Keputusan Presiden itu adalah pilihan tepat. Seperti bapaknya, Yaqut bersikap tegas dan terus terang (jujur) serta mempunyai latar belakang pendidikan umum dan agama yang baik.
Tugasnya sangat berat khususnya meneruskan pembangunan toleransi beragama yang mulai diletakkan pertama oleh Kiai Wahid Hasyim (almaghfurlah), menteri agama tahun 1950 / 1951.
Dasar toleransi adalah Pancasila/Bhineka Tunggal Ika. Menurut Kiai Wahid Hasyim upaya untuk menegakkan toleransi di Indonesia akan senantiasa menghadapi tarikan dari dua kubu yang berseberangan.
Kubu Pertama: Mereka yang ketika itu menolak pembentukan kementerian agama yaitu kaum sekularisme (liberalisme dan komunisme). Mereka ingin toleransi yang bersumber pada peradaban Barat.

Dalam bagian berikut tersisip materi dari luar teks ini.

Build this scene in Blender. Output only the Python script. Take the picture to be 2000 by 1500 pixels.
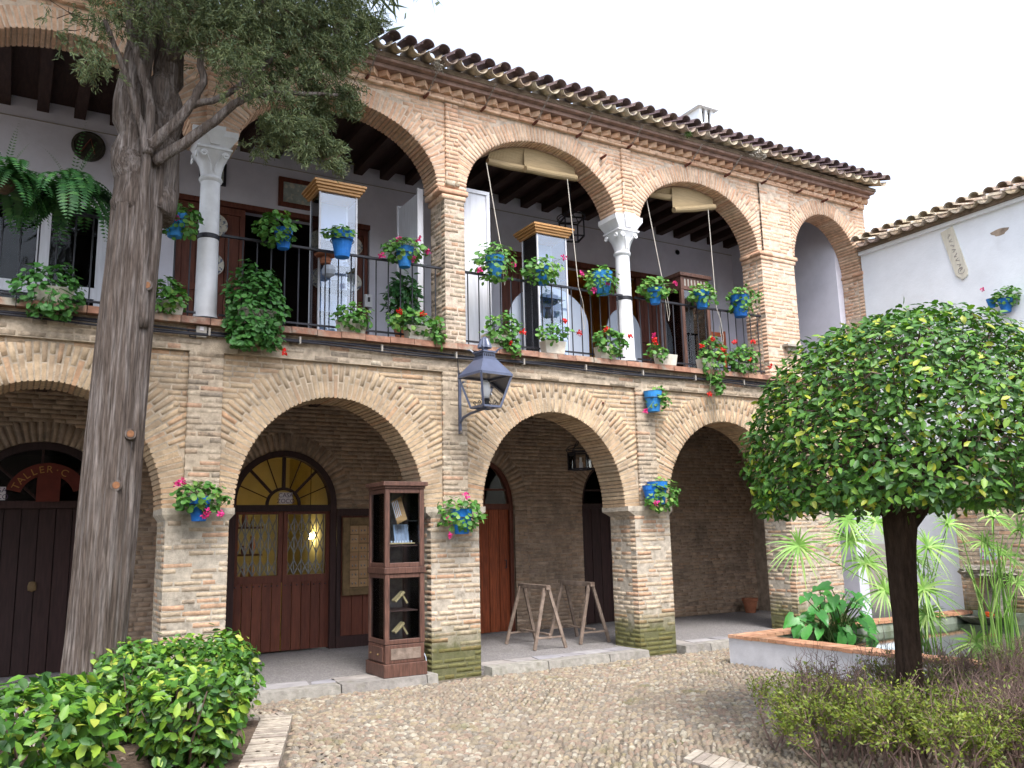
import bpy, math, random
from mathutils import noise as mnoise
import numpy as np
from mathutils import Vector, Matrix
for o in list(bpy.data.objects): bpy.data.objects.remove(o)
random.seed(7); rng = np.random.default_rng(7)
PI = math.pi
scene = bpy.context.scene
COL = scene.collection

# ------------------------------------------------------------------ camera
F_PX, YAW, TILT, ROLL, DIST, EYE = 1668.63, math.radians(30.547), math.radians(10.006), math.radians(-1.363), 9.231, 1.62
_f = np.array([math.sin(YAW)*math.cos(TILT), math.cos(YAW)*math.cos(TILT), math.sin(TILT)])
_r = np.array([math.cos(YAW), -math.sin(YAW), 0.0]); _u = np.cross(_r, _f)
_r, _u = math.cos(ROLL)*_r + math.sin(ROLL)*_u, -math.sin(ROLL)*_r + math.cos(ROLL)*_u
CAM = np.array([0.0, -DIST, EYE])
cam = bpy.data.cameras.new('camera'); cam_o = bpy.data.objects.new('camera', cam); COL.objects.link(cam_o)
cam.sensor_width = 36.0; cam.lens = F_PX/2000*36; cam.clip_end = 500; cam.clip_start = 0.05
cam_o.matrix_world = Matrix(((_r[0], _u[0], -_f[0], CAM[0]), (_r[1], _u[1], -_f[1], CAM[1]), (_r[2], _u[2], -_f[2], CAM[2]), (0, 0, 0, 1)))
scene.camera = cam_o
def at(u, v, Y):                       # photograph pixel -> point on the plane y = Y
    d = ((u-1000)/F_PX)*_r - ((v-750)/F_PX)*_u + _f
    return CAM + d*(Y-CAM[1])/d[1]
def score(V):                          # how large a piece shows: extent over squared distance, zero out of frame
    c = V.mean(axis=1) - CAM; z = c @ _f
    x = (c @ _r)/np.maximum(z, .1)*F_PX; y = (c @ _u)/np.maximum(z, .1)*F_PX
    ok = (z > .3) & (abs(x) < 990) & (abs(y) < 740)
    ext = V.max(axis=1)-V.min(axis=1)
    s = np.sort(ext, axis=1)
    return np.where(ok, s[:, 2]*s[:, 1]/z**2, 0)

# ------------------------------------------------------------------ world and light
w = bpy.data.worlds.new('World'); scene.world = w; w.use_nodes = True
nt = w.node_tree; bg = nt.nodes['Background']
sky = nt.nodes.new('ShaderNodeTexSky'); sky.sky_type = 'NISHITA'; sky.sun_disc = False
SUN_EL, SUN_AZ = math.radians(56), math.radians(190)      # azimuth clockwise from +Y: in front of the facade, a little to the left
sky.sun_elevation = SUN_EL; sky.sun_rotation = SUN_AZ
sky.air_density = 1.0; sky.dust_density = 2.0; sky.ozone_density = 1.0
hs = nt.nodes.new('ShaderNodeHueSaturation'); hs.inputs['Saturation'].default_value = 0.5; hs.inputs['Value'].default_value = 1.0
nt.links.new(sky.outputs[0], hs.inputs['Color']); nt.links.new(hs.outputs[0], bg.inputs[0])
bg.inputs[1].default_value = 0.14
sun = bpy.data.lights.new('sun', 'SUN'); sun.energy = 1.15; sun.angle = math.radians(22); sun.color = (1, .97, .93)
sun_o = bpy.data.objects.new('sun', sun); COL.objects.link(sun_o)
sdir = Vector((math.sin(SUN_AZ)*math.cos(SUN_EL), math.cos(SUN_AZ)*math.cos(SUN_EL), math.sin(SUN_EL)))
sun_o.rotation_euler = sdir.to_track_quat('Z', 'Y').to_euler(); sun_o.location = (6, -12, 15)
scene.view_settings.view_transform = 'Standard'; scene.view_settings.look = 'None'
scene.view_settings.exposure = 1.94; scene.view_settings.gamma = 1.0; scene.view_settings.use_curve_mapping = False
scene.cycles.max_bounces = 8; scene.cycles.transparent_max_bounces = 16; scene.cycles.diffuse_bounces = 5

# ------------------------------------------------------------------ helpers
def mat(name, base, rough=.8, var=.15, scale=8., bump=0., bscale=40., rand=None, metallic=0., spec=.3, stain=None, moss=None, two=None, stretch=(1,1,1), trans=0.):
    """procedural principled material. rand: list of colours picked per piece; two: (colour, scale, lo, hi) noise patches;
    stain: (colour, scale, lo, hi) further patches; moss: (height, colour) growth near the ground"""
    m = bpy.data.materials.new(name); m.use_nodes = True; n = m.node_tree.nodes; L = m.node_tree.links
    b = n['Principled BSDF']; b.inputs['Roughness'].default_value = rough; b.inputs['Metallic'].default_value = metallic
    b.inputs['Specular IOR Level'].default_value = spec
    geo = n.new('ShaderNodeNewGeometry'); pos = geo.outputs['Position']
    if stretch != (1,1,1):
        vm = n.new('ShaderNodeVectorMath'); vm.operation = 'MULTIPLY'; L.new(pos, vm.inputs[0]); vm.inputs[1].default_value = stretch; pos = vm.outputs[0]
    def noise(sc, det=4., rg=.6, vec=None):
        t = n.new('ShaderNodeTexNoise'); t.inputs['Scale'].default_value = sc; t.inputs['Detail'].default_value = det; t.inputs['Roughness'].default_value = rg
        L.new(vec or pos, t.inputs['Vector']); return t.outputs['Fac']
    def ramp(fac, stops, interp='LINEAR'):
        r = n.new('ShaderNodeValToRGB'); r.color_ramp.interpolation = interp
        e = r.color_ramp.elements
        while len(e) < len(stops): e.new(.5)
        for i, (p, c) in enumerate(stops): e[i].position = p; e[i].color = (*c[:3], 1) if not isinstance(c, float) else (c, c, c, 1)
        L.new(fac, r.inputs[0]); return r.outputs[0]
    def mix(fac, a, b_, mode='MIX'):
        x = n.new('ShaderNodeMixRGB'); x.blend_type = mode
        for s, v in ((0, fac), (1, a), (2, b_)):
            if isinstance(v, (int, float)): x.inputs[s].default_value = v
            elif isinstance(v, tuple): x.inputs[s].default_value = (*v[:3], 1)
            else: L.new(v, x.inputs[s])
        return x.outputs[0]
    if rand:
        oi = n.new('ShaderNodeObjectInfo'); a = n.new('ShaderNodeMath'); a.operation = 'ADD'
        L.new(geo.outputs['Random Per Island'], a.inputs[0]); L.new(oi.outputs['Random'], a.inputs[1])
        fr = n.new('ShaderNodeMath'); fr.operation = 'FRACT'; L.new(a.outputs[0], fr.inputs[0])
        col = ramp(fr.outputs[0], [((i+.5)/len(rand), c) for i, c in enumerate(rand)], 'CONSTANT' if len(rand) > 6 else 'LINEAR')
    else:
        x = n.new('ShaderNodeRGB'); x.outputs[0].default_value = (*base, 1); col = x.outputs[0]
    if two:
        c2, sc, lo, hi = two; col = mix(ramp(noise(sc), [(lo, 0.), (hi, 1.)]), col, c2)
    if var:
        col = mix(1.0, col, ramp(noise(scale), [(.25, 1-var*1.6), (.75, 1+var)]), 'MULTIPLY')
    if stain:
        for (c2, sc, lo, hi) in (stain if isinstance(stain, list) else [stain]):
            col = mix(ramp(noise(sc, 6., .7), [(lo, 0.), (hi, 1.)]), col, c2)
    if moss:
        h, c2 = moss; sx = n.new('ShaderNodeSeparateXYZ'); L.new(geo.outputs['Position'], sx.inputs[0])
        t = noise(4.5, 8., .75, geo.outputs['Position']); k = n.new('ShaderNodeMath'); k.operation = 'MULTIPLY_ADD'
        L.new(t, k.inputs[0]); k.inputs[1].default_value = -h*1.5; L.new(sx.outputs[2], k.inputs[2])
        col = mix(ramp(k.outputs[0], [(0., .85), (min(.99, .8*h), 0.)]), col, mix(noise(30.), tuple(.35*c for c in c2), tuple(1.25*c for c in c2)))
    L.new(col, b.inputs['Base Color'])
    if bump:
        bp = n.new('ShaderNodeBump'); bp.inputs['Strength'].default_value = bump; bp.inputs['Distance'].default_value = .02
        L.new(noise(bscale, 5., .65), bp.inputs['Height']); L.new(bp.outputs[0], b.inputs['Normal'])
    if trans:
        tr = n.new('ShaderNodeBsdfTranslucent'); L.new(mix(1., col, (1.0, 1.15, .5), 'MULTIPLY'), tr.inputs[0]); ms = n.new('ShaderNodeMixShader'); ms.inputs[0].default_value = trans
        L.new(b.outputs[0], ms.inputs[1]); L.new(tr.outputs[0], ms.inputs[2]); L.new(ms.outputs[0], n['Material Output'].inputs[0])
    MAT[name] = m; return m
MAT = {}
def glass(name, tint=(.9, .95, 1), amt=.12, ior=1.45):
    m = bpy.data.materials.new(name); m.use_nodes = True; n = m.node_tree.nodes; L = m.node_tree.links
    n.remove(n['Principled BSDF']); t = n.new('ShaderNodeBsdfTransparent'); t.inputs[0].default_value = (*tint, 1)
    g = n.new('ShaderNodeBsdfGlossy'); g.inputs['Roughness'].default_value = .03
    lw = n.new('ShaderNodeFresnel'); lw.inputs[0].default_value = ior
    a = n.new('ShaderNodeMath'); a.operation = 'ADD'; a.inputs[1].default_value = amt; L.new(lw.outputs[0], a.inputs[0])
    x = n.new('ShaderNodeMixShader'); L.new(a.outputs[0], x.inputs[0]); L.new(t.outputs[0], x.inputs[1]); L.new(g.outputs[0], x.inputs[2])
    L.new(x.outputs[0], n['Material Output'].inputs[0]); MAT[name] = m; return m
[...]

Kubu Kedua: Mereka yang bereforia merasa sebagai kemenangan umat Islam sehingga berpandangan kementerian agama seolah milik umat Islam semata. Gampangnya mereka disebut fundamentalisme yang melihat toleransi dari aspek yang sempit.
Pandangan Kiai Wahid Hasyim itu relevan dengan situasi yang dihadapi Indonesia saat ini yang berada dalam pergulatan peradaban (صرع الحضارة) antara peradaban Barat yang ingin mendominasi atas peradaban Timur khususnya Islam. Pesan itu diucapkan oleh beliau pada hari lahir (harlah) Kementerian Agama tahun 1951.
Selamat Berjuang. Lanjutkan perjuangan Kiai Wahid Hasyim, Bismillah!.
DR KH As'ad Said Ali
Pengamat sosial politi, Wakil Ketua Umum Pengurus Besar Nahdlatul Ulama periode 2010-2015. Tinggal di Jakarta.